§ RECORDS FOR THIS EXERCISE:
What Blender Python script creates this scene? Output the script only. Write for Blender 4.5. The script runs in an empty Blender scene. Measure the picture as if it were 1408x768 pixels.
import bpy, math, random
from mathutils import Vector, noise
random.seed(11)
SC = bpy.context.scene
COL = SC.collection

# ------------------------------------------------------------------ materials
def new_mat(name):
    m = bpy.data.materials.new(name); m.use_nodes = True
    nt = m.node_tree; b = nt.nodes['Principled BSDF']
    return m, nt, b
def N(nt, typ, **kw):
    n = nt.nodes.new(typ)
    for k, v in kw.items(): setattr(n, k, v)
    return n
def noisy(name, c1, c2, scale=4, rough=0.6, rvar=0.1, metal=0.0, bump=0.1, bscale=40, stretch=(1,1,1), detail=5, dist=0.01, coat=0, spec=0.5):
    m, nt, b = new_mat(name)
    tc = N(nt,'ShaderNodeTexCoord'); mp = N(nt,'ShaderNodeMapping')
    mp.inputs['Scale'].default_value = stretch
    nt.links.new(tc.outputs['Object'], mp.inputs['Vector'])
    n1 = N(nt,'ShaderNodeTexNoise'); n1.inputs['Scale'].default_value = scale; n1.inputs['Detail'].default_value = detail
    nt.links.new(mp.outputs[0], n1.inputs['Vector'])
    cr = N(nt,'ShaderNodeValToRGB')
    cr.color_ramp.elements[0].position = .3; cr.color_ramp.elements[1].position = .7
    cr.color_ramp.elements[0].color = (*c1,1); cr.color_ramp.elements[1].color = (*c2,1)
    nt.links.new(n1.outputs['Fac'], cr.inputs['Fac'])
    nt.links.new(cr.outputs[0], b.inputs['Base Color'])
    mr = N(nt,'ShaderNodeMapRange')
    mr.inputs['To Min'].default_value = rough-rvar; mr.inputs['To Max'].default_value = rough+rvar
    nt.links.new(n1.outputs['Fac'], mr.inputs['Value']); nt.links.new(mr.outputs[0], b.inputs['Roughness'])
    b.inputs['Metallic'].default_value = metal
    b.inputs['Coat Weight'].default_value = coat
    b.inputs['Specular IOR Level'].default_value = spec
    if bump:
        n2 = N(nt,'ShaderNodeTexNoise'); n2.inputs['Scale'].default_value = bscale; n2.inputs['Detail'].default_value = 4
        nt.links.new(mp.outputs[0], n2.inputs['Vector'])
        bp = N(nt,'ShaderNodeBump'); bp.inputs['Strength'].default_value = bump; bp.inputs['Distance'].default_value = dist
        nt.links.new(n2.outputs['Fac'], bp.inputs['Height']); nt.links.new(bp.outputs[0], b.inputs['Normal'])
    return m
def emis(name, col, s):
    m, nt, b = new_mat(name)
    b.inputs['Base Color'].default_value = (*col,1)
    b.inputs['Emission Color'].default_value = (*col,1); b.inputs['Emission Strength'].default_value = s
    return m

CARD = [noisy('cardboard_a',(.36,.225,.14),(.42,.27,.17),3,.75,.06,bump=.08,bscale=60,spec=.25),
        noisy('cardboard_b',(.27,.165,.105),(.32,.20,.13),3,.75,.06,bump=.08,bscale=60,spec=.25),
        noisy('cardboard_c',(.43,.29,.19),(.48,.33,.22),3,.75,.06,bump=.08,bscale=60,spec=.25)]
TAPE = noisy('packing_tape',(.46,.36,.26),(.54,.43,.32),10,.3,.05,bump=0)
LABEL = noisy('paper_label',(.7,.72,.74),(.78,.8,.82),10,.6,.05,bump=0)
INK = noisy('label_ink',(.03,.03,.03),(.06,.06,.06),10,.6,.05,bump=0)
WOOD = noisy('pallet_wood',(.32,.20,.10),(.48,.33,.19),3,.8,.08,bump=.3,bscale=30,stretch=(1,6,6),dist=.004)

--

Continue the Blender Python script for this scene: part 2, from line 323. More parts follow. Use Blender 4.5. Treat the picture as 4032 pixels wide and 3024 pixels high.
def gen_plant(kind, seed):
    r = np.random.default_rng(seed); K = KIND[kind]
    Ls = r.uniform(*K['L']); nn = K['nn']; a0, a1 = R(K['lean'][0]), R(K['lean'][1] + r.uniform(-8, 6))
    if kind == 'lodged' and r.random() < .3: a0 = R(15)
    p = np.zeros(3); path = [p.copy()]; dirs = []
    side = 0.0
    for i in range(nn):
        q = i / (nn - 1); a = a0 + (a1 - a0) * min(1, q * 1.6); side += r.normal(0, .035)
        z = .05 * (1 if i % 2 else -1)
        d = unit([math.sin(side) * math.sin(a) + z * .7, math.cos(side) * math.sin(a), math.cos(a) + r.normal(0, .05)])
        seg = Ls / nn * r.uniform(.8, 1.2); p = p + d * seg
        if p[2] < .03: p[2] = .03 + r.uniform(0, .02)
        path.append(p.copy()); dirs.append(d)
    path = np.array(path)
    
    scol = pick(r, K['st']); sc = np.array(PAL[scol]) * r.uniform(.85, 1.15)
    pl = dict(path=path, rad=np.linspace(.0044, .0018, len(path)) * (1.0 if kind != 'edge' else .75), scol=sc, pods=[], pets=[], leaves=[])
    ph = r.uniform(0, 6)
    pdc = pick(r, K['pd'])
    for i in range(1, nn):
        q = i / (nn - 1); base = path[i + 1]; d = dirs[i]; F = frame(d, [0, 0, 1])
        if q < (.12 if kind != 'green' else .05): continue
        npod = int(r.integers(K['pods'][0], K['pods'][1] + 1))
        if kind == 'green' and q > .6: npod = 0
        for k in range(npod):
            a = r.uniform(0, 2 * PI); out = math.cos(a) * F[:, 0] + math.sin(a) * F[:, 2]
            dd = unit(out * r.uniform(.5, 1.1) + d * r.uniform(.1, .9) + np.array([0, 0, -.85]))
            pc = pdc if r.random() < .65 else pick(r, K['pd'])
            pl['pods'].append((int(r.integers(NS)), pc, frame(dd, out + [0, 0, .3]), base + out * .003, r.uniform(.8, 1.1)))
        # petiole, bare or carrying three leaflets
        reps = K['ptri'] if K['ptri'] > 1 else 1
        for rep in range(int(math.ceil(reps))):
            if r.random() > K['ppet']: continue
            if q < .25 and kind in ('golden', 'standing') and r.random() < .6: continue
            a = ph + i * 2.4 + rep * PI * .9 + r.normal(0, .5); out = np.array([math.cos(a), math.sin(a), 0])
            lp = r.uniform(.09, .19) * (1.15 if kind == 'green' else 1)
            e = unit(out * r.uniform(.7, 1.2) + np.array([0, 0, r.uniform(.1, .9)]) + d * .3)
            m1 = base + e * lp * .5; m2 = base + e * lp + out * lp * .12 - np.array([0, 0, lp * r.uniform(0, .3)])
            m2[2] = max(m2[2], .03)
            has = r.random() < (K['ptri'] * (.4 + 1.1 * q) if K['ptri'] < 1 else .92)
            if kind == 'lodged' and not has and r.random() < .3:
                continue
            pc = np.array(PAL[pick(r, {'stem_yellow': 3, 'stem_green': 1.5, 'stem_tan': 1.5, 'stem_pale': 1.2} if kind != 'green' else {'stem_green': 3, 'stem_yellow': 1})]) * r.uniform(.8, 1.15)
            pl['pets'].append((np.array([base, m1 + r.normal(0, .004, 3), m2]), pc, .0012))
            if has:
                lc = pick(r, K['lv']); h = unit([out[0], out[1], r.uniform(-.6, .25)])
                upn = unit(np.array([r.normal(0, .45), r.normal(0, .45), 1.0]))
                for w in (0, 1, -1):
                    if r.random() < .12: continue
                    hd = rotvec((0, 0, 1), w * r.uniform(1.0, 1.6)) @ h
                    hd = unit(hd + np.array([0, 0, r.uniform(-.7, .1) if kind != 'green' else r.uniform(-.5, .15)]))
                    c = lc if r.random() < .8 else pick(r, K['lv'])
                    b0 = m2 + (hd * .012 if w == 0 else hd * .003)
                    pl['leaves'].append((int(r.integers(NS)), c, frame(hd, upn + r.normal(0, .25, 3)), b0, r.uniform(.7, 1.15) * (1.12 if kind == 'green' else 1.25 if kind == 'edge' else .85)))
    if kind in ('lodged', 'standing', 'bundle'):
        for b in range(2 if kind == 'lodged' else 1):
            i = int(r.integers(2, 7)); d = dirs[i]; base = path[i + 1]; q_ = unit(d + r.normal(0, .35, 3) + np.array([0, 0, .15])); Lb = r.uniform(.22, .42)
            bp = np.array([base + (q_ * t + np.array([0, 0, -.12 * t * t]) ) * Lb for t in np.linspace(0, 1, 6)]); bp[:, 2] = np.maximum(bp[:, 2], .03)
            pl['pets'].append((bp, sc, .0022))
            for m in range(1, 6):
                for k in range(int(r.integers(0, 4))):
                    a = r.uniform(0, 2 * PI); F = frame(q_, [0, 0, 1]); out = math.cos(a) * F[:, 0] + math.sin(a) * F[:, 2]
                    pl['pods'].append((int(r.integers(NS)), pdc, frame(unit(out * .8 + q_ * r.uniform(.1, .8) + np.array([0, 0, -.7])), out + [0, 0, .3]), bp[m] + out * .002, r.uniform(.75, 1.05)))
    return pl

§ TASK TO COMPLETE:
Repeat exactly the lines from the one containing "Continue the Blender" through the one containing "path = np.array(path)", both included, and nothing else.

§ REPLY:
Continue the Blender Python script for this scene: part 2, from line 323. More parts follow. Use Blender 4.5. Treat the picture as 4032 pixels wide and 3024 pixels high.
def gen_plant(kind, seed):
    r = np.random.default_rng(seed); K = KIND[kind]
    Ls = r.uniform(*K['L']); nn = K['nn']; a0, a1 = R(K['lean'][0]), R(K['lean'][1] + r.uniform(-8, 6))
    if kind == 'lodged' and r.random() < .3: a0 = R(15)
    p = np.zeros(3); path = [p.copy()]; dirs = []
    side = 0.0
    for i in range(nn):
        q = i / (nn - 1); a = a0 + (a1 - a0) * min(1, q * 1.6); side += r.normal(0, .035)
        z = .05 * (1 if i % 2 else -1)
        d = unit([math.sin(side) * math.sin(a) + z * .7, math.cos(side) * math.sin(a), math.cos(a) + r.normal(0, .05)])
        seg = Ls / nn * r.uniform(.8, 1.2); p = p + d * seg
        if p[2] < .03: p[2] = .03 + r.uniform(0, .02)
        path.append(p.copy()); dirs.append(d)
    path = np.array(path)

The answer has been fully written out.